Letters to the Editor for Dec. 31

Submitted by John Amidon on Fri, 12/31/2010 - 09:05
 
 
Letters to the Editor for Dec. 31
Friday, December 31, 2010  First Published by Daily Gazette, Schenectady, NY
 
Personalizing the casualties of war in an eye-opening exercise
 
I have recently been participating in a war healing circle, a project dedicated to working with veterans to heal the wounds of war, cosponsored by the First Unitarian Universalist Society of Albany and Soldier’s Heart. We have been reading the names of U.S. servicemen and women who have died in Iraq and Afghanistan in the previous two weeks. As we read the names, the distress and grief have been palpable.
  
Putting names and ages to the numbers, personalizing statistics with a mention of the soldier’s hometown or his/her military unit, makes them real people — mostly young and now dead. More than anything, sitting quietly [enables us to] feel the loneliness of death. We also think of the dying and dead women, children and men in Iraq and Afghanistan, so many that no one is really counting, and no one truly wants to know. At our last meeting, one veteran spoke up: “We have gotten used to the killing.

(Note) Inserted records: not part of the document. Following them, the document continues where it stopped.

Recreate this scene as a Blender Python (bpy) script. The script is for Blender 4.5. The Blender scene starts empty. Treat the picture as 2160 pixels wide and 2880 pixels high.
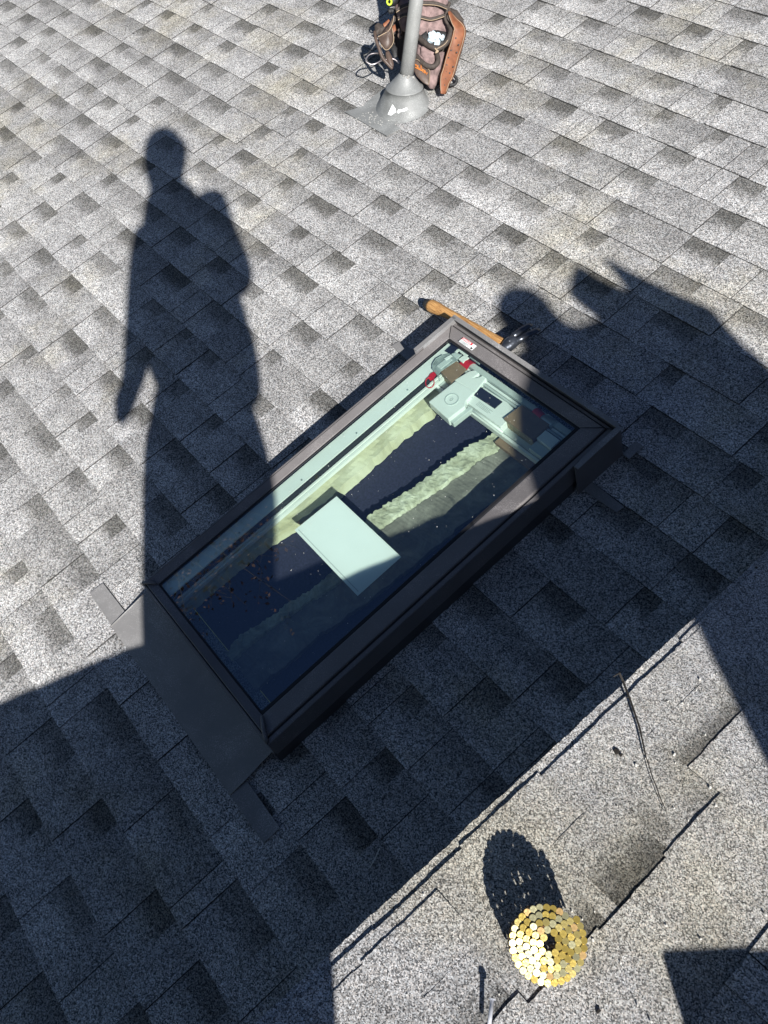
import bpy, bmesh, math, random
from mathutils import Vector, Matrix, noise
import numpy as np
R = math.radians
sc = bpy.context.scene
COL = sc.collection
# ------------------------------------------------------------------ frame of reference
F = 2474.309; CX, CY = 1080.0, 1440.0
CW = np.array([0.0, -2.36906, 1.04756])
RW = np.array([[0.62271, 0.562045, -0.544369], [0.772565, -0.331393, 0.541592], [0.123999, -0.757815, -0.640578]])
TH = R(28.1)
MP = np.array([[1, 0, 0], [0, math.cos(TH), -math.sin(TH)], [0, math.sin(TH), math.cos(TH)]])
NR = MP @ np.array([0, 0, 1.0])
N2 = np.array([-0.0450625, -0.1813197, 0.9823912]); E2 = np.array([-0.0531828, 0.9824311, 0.1788875])
W2 = np.array([0.9975675, 0.0441852, 0.0539139]); A2 = np.array([-0.342, -2.001, -0.13])
SUN = np.array([-0.7718705, 0.4721350, -0.4257987])
def W(u, v, h=0.0): return MP @ np.array([u, v, h], float)          # main roof coordinates -> world
def W_2(e, w, h=0.0): return A2 + e * E2 + w * W2 + h * N2            # upper roof coordinates -> world
def ray(px, py): return RW @ np.array([(px - CX) / F, (py - CY) / F, 1.0])
def hit(px, py, n, d0):
    d = ray(px, py); t = (d0 - n @ CW) / (n @ d); return CW + t * d
def onroof(px, py, h=0.0): return MP.T @ hit(px, py, NR, h)          # u, v, h of what is seen at a pixel of the survey photo
HS = np.array([SUN[0], SUN[1], 0.0]); HS /= np.linalg.norm(HS); LA = np.array([-HS[0] * 0 + HS[1], -HS[0], 0.0])

# ------------------------------------------------------------------ materials
def newmat(name):
    m = bpy.data.materials.new(name); m.use_nodes = True
    nt = m.node_tree; b = nt.nodes['Principled BSDF']; return m, nt, b
def N(nt, t, **k):
    n = nt.nodes.new(t)
    for a, v in k.items():
        if a == 'inp':
            for i, x in v.items(): n.inputs[i].default_value = x
        else: setattr(n, a, v)
    return n
def ramp(nt, fac, stops):
    r = nt.nodes.new('ShaderNodeValToRGB'); cr = r.color_ramp
    while len(cr.elements) > 1: cr.elements.remove(cr.elements[-1])
    cr.elements[0].position = stops[0][0]; cr.elements[0].color = (*stops[0][1], 1)
    for p, c in stops[1:]:
        e = cr.elements.new(p); e.color = (*c, 1)
    nt.links.new(fac, r.inputs[0]); return r
def mul(nt, a, b):
    n = nt.nodes.new('ShaderNodeMix'); n.data_type = 'RGBA'; n.blend_type = 'MULTIPLY'; n.inputs[0].default_value = 1
    nt.links.new(a, n.inputs[6]); nt.links.new(b, n.inputs[7]); return n.outputs[2]
def plain(name, col, rough=.5, metal=0., var=.12, scale=20, bump=0., spec=.5, dust=0.):
    m, nt, b = newmat(name)
    tc = N(nt, 'ShaderNodeTexCoord'); nz = N(nt, 'ShaderNodeTexNoise', inp={'Scale': scale, 'Detail': 5.})
    nt.links.new(tc.outputs['Object'], nz.inputs['Vector'])
    c0 = tuple(c * (1 - var) for c in col); c1 = tuple(min(1, c * (1 + var)) for c in col)
    r = ramp(nt, nz.outputs[0], [(.3, c0), (.7, c1)])
    colr = r.outputs[0]
    if dust:
        n2 = N(nt, 'ShaderNodeTexNoise', inp={'Scale': 420., 'Detail': 2.}); nt.links.new(tc.outputs['Object'], n2.inputs['Vector'])
        n3 = N(nt, 'ShaderNodeTexNoise', inp={'Scale': 3.5, 'Detail': 9., 'Roughness': .75, 'Distortion': 1.2}); nt.links.new(tc.outputs['Object'], n3.inputs['Vector'])
        ml = N(nt, 'ShaderNodeMath', operation='MULTIPLY'); nt.links.new(n2.outputs[0], ml.inputs[0]); nt.links.new(n3.outputs[0], ml.inputs[1])
        rd = ramp(nt, ml.outputs[0], [(.25, (1 - dust,) * 3), (.33, (1, 1, 1)), (.40, (1 + 2.4 * dust,) * 3)]); colr = mul(nt, colr, rd.outputs[0])
        rr_ = N(nt, 'ShaderNodeMapRange', inp={'From Min': .3, 'From Max': .7, 'To Min': rough - .1, 'To Max': rough + .25}); nt.links.new(n3.outputs[0], rr_.inputs[0]); nt.links.new(rr_.outputs[0], b.inputs['Roughness'])
    nt.links.new(colr, b.inputs['Base Color'])
    b.inputs['Roughness'].default_value = rough; b.inputs['Metallic'].default_value = metal
    b.inputs['Specular IOR Level'].default_value = spec
    if bump:
        bp = N(nt, 'ShaderNodeBump', inp={'Strength': bump, 'Distance': .004}); nt.links.new(nz.outputs[0], bp.inputs['Height'])
        nt.links.new(bp.outputs[0], b.inputs['Normal'])
    return m
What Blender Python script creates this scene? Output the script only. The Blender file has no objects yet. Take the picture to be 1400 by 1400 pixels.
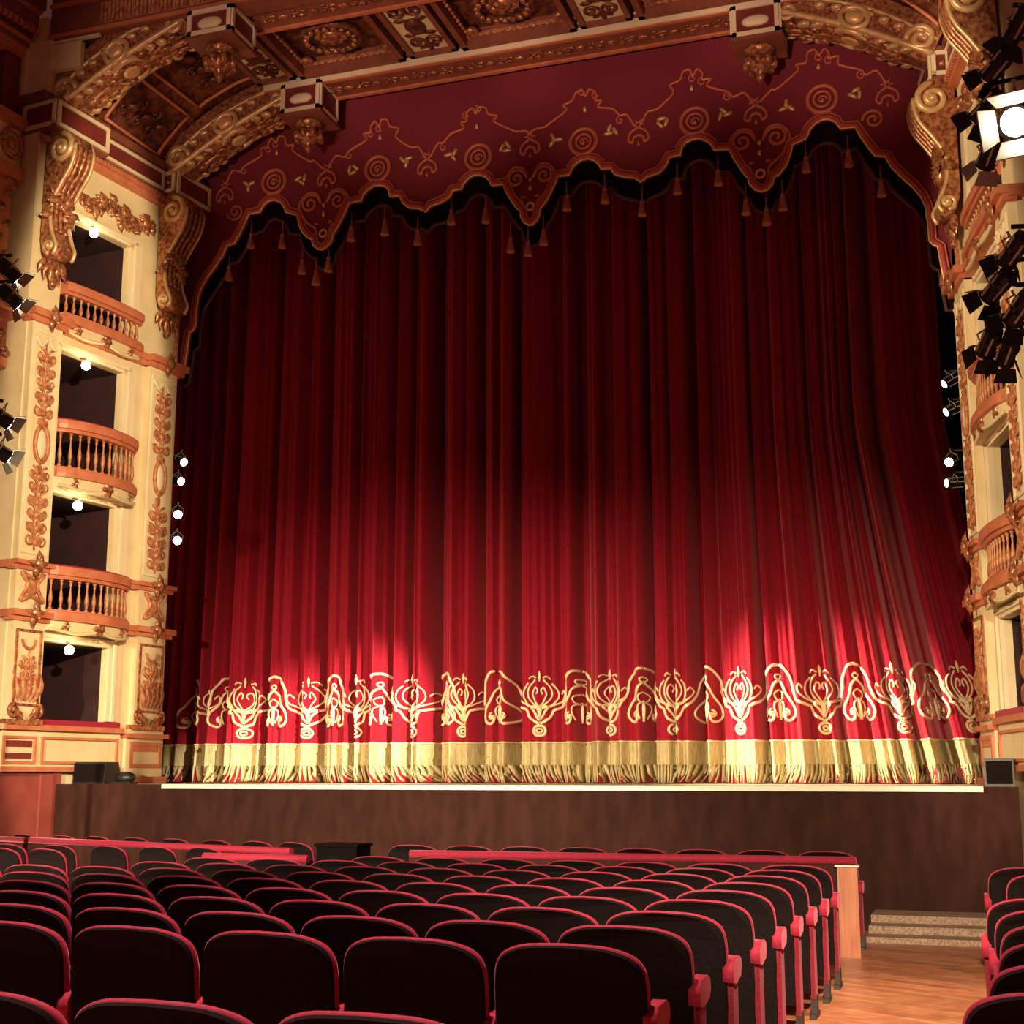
import bpy, bmesh, math, random
from math import sin, cos, pi, radians, sqrt, exp, atan, atan2
from mathutils import Vector, Matrix
random.seed(7)
S = bpy.context.scene
COL = S.collection

# ------------------------------------------------------------------ camera
F = 1890.0; PIT = atan(357/1890.0); YAW = radians(18.7); ZC = 1.68
FW = Vector((-sin(YAW)*cos(PIT), cos(YAW)*cos(PIT), sin(PIT)))
RT = Vector((cos(YAW), sin(YAW), 0)); UP = RT.cross(FW); CAM = Vector((0, 0, ZC))
def at(x, y, Y):
    d = RT*((x-700)/F) - UP*((y-700)/F) + FW
    return CAM + d*(Y/d.y)
cd = bpy.data.cameras.new('camera'); cam = bpy.data.objects.new('camera', cd); COL.objects.link(cam)
cd.sensor_width = 36; cd.sensor_fit = 'HORIZONTAL'; cd.lens = 36*F/1400
cam.matrix_world = Matrix(((RT.x, UP.x, -FW.x, 0), (RT.y, UP.y, -FW.y, 0), (RT.z, UP.z, -FW.z, ZC), (0, 0, 0, 1)))
cd.clip_end = 200
S.camera = cam

# ------------------------------------------------------------------ materials
def mat(name, c1, c2=None, scale=6.0, rough=.6, metal=0.0, bump=0.0, detail=4, sheen=0.0, sheen_tint=(1, .4, .4), emit=None, estr=0, spec=.5, stretch=(1, 1, 1), lo=.35, hi=.65):
    m = bpy.data.materials.new(name); m.use_nodes = True
    nt = m.node_tree; b = nt.nodes['Principled BSDF']
    b.inputs['Roughness'].default_value = rough; b.inputs['Metallic'].default_value = metal
    b.inputs['Specular IOR Level'].default_value = spec
    tc = nt.nodes.new('ShaderNodeTexCoord'); mp = nt.nodes.new('ShaderNodeMapping')
    mp.inputs['Scale'].default_value = stretch
    nz = nt.nodes.new('ShaderNodeTexNoise'); nz.inputs['Scale'].default_value = scale; nz.inputs['Detail'].default_value = detail
    nt.links.new(tc.outputs['Object'], mp.inputs['Vector']); nt.links.new(mp.outputs['Vector'], nz.inputs['Vector'])
    rp = nt.nodes.new('ShaderNodeValToRGB')
    rp.color_ramp.elements[0].position = lo; rp.color_ramp.elements[1].position = hi
    rp.color_ramp.elements[0].color = (*c1, 1); rp.color_ramp.elements[1].color = (*(c2 or c1), 1)
    nt.links.new(nz.outputs['Fac'], rp.inputs['Fac']); nt.links.new(rp.outputs['Color'], b.inputs['Base Color'])
    if bump:
        bp = nt.nodes.new('ShaderNodeBump'); bp.inputs['Strength'].default_value = bump; bp.inputs['Distance'].default_value = .02
        nt.links.new(nz.outputs['Fac'], bp.inputs['Height']); nt.links.new(bp.outputs['Normal'], b.inputs['Normal'])
    if sheen:
        b.inputs['Sheen Weight'].default_value = sheen; b.inputs['Sheen Tint'].default_value = (*sheen_tint, 1); b.inputs['Sheen Roughness'].default_value = .4
    if emit:
        b.inputs['Emission Color'].default_value = (*emit, 1); b.inputs['Emission Strength'].default_value = estr
    return m
M = {}
M['cream'] = mat('cream_paint', (.70, .57, .33), (.78, .66, .41), 3, .55, bump=.1)
M['creamlite'] = mat('pale_cream_paint', (.78, .66, .44), (.83, .71, .49), 3, .5)
M['gilt_highlight'] = mat('highlight_gilding', (.62, .38, .18), (.80, .56, .30), 9, .35, .3, bump=.2)  # paler copy of the gilding, painting highlights on volutes and rib scrolls
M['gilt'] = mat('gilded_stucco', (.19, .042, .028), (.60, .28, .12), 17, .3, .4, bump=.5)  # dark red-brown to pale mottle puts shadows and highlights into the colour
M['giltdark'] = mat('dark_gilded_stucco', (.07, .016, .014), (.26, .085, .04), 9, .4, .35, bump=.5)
M['relief'] = mat('painted_relief', (.36, .10, .05), (.62, .30, .14), 14, .5, .15, bump=.4)
M['terra'] = mat('terracotta_paint', (.50, .15, .075), (.60, .21, .11), 5, .45)
M['redpanel'] = mat('dark_red_panel', (.15, .022, .02), (.22, .035, .028), 4, .5)
M['brownred'] = mat('red_brown_paint', (.20, .055, .035), (.27, .085, .05), 4, .55, bump=.2)
M['redwall'] = mat('red_plaster', (.27, .05, .042), (.34, .07, .055), 3, .7, bump=.1)
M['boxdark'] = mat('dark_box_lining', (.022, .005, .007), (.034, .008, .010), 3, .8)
M['stagewood'] = mat('stage_front_boards', (.034, .0125, .0095), (.055, .020, .015), 3, .85, spec=.1, stretch=(2, 2, .7), bump=.1)
M['nosing'] = mat('stage_edge_wood', (.88, .82, .68), (.92, .87, .74), 10, .5)  # wood whitened to carry the spotlight brightness of the stage edge
M['stagefloor'] = mat('stage_floor_wood', (.55, .42, .28), (.65, .52, .36), 4, .5, stretch=(1, 8, 1))
M['velvet'] = mat('red_curtain_velvet', (.26, .004, .016), (.34, .006, .024), 30, .8, sheen=.5, sheen_tint=(1, .28, .3), spec=.2)
M['valance'] = mat('valance_velvet', (.19, .024, .040), (.25, .034, .052), 40, .85, sheen=.3, sheen_tint=(1, .3, .3), spec=.2)
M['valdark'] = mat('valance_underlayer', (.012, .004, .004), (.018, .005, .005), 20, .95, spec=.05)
M['braid'] = mat('red_gold_braid', (.55, .13, .075), (.68, .22, .11), 60, .5, .2)
M['redbraid'] = mat('red_border_braid', (.46, .05, .045), (.55, .08, .06), 60, .6)
M['darkbraid'] = mat('dim_underlayer_braid', (.07, .022, .018), (.10, .03, .022), 40, .7)
M['gold'] = mat('gold_thread', (.80, .48, .20), (.9, .62, .3), 40, .4, .4)
M['emb'] = mat('embroidery_thread', (.80, .60, .34), (.9, .72, .45), 60, .6)
M['fringe'] = mat('fringe_thread', (.36, .27, .11), (.62, .51, .27), 22, .7, stretch=(9, 1, .35))
M['tassel'] = mat('tassel_thread', (.40, .12, .08), (.52, .17, .11), 40, .7)
M['seatback'] = mat('seat_back_fabric', (.005, .0035, .004), (.012, .007, .0075), 130, .9, spec=.1, sheen=.06, sheen_tint=(.5, .3, .3))
M['seatred'] = mat('seat_red_velvet', (.27, .014, .038), (.36, .022, .054), 60, .75, sheen=.35, sheen_tint=(1, .3, .42), spec=.2)
M['seatside'] = mat('seat_side_fabric', (.15, .008, .02), (.20, .012, .028), 60, .8, sheen=.2, sheen_tint=(1, .3, .4), spec=.2)
M['seatleg'] = mat('seat_leg_metal', (.02, .012, .012), (.03, .02, .02), 20, .5)
M['black'] = mat('black_housing', (.008, .007, .007), (.015, .013, .012), 10, .45)
M['litdoor'] = mat('lit_barn_door', (.46, .44, .38), (.56, .53, .46), 10, .4, .1)  # door faces made pale to paint the lamplight falling on them
M['steel'] = mat('pale_steel_highlight', (.72, .68, .58), (.8, .76, .66), 10, .3, .15)  # steel turned pale so thin parts read as highlights
M['blackout'] = mat('black_masking_cloth', (.004, .003, .003), (.006, .004, .004), 10, .95, spec=.05)
M['woodpanel'] = mat('barrier_wood', (.42, .13, .065), (.56, .20, .10), 6, .45, stretch=(4, 4, .4))
M['steps'] = mat('grey_step_stone', (.20, .125, .09), (.46, .31, .22), 40, .7)
M['globe'] = mat('lamp_globe', (1, .9, .7), None, emit=(1, .78, .42), estr=18)
M['lens'] = mat('lit_lens', (1, .95, .8), None, emit=(1, .86, .62), estr=40)
M['lensdim'] = mat('warm_lens', (1, .9, .8), None, emit=(1, .8, .6), estr=6)
M['lensoff'] = mat('dark_lens', (.05, .05, .05), (.08, .08, .08), rough=.1)
def floor_mat():
    m = mat('parquet_floor', (.48, .17, .08), (.66, .28, .135), 7, .36, stretch=(1, 12, 1), bump=.05)
    nt = m.node_tree; b = nt.nodes['Principled BSDF']
    mp = [n for n in nt.nodes if n.type == 'MAPPING'][0]; mp.inputs['Rotation'].default_value = (0, 0, radians(32))
    mp.inputs['Scale'].default_value = (1, 1, 1)
    br = nt.nodes.new('ShaderNodeTexBrick'); br.inputs['Scale'].default_value = 1; br.inputs['Brick Width'].default_value = 1.6; br.inputs['Row Height'].default_value = .11
    br.inputs['Mortar Size'].default_value = .004; br.inputs['Color1'].default_value = (.7, .7, .7, 1); br.inputs['Color2'].default_value = (1.1, 1.1, 1.1, 1); br.inputs['Mortar'].default_value = (.35, .35, .35, 1)
    nt.links.new(mp.outputs['Vector'], br.inputs['Vector'])
    mx = nt.nodes.new('ShaderNodeMix'); mx.data_type = 'RGBA'; mx.blend_type = 'MULTIPLY'; mx.inputs[0].default_value = 1
    rp = [n for n in nt.nodes if n.type == 'VALTORGB'][0]
    nt.links.new(rp.outputs['Color'], mx.inputs[6]); nt.links.new(br.outputs['Color'], mx.inputs[7]); nt.links.new(mx.outputs[2], b.inputs['Base Color'])
    return m
M['floor'] = floor_mat()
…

It has become too easy.”
  
On Dec. 16, [I was arrested] as I approached the White House fence to willingly chain myself in a veteran-led civil resistance to demand an end to the Middle East wars. Other local activists arrested included Elliot Adams of Sharon Springs, Linda LeTendre of Saratoga Springs and Joe Lombardo from Delmar. I could not help but think about this veteran’s comment along with the comments of Barbara Bush on ABC’s “Good Morning America” on March 18, 2003. “Why should we hear about body bags and deaths?” she asked. “Oh, I mean, it’s not relevant! So why should I waste my beautiful mind on something like that?”
  
War devours our young. Week after week, the number of deaths grow — some by combat, others by suicide and by homicide. And week after week we read, and will continue to read, the names of the dead to remember and honor. We read their names to cherish their brief lives and to cherish and thank God for our own lives. Standing at the fence, I objected — on moral, legal, and ethical grounds. I object because the wars continue with no end in sight, and because President Obama has failed to implement meaningful change to end them. I object because, in truth, I must and will answer to God. But in the final analysis, I am here because I too have gotten used to the killing. It has become much too easy, and I am dying a cowardly death by not resisting this evil. As life becomes more fully conscious, our responsibilities to nonviolence increase.  In this season of peace, I hope all will hear the clarion call of resistance to stop the killing and end the wars now!
  
John Amidon
Albany
The writer is a member of Veterans For Peace.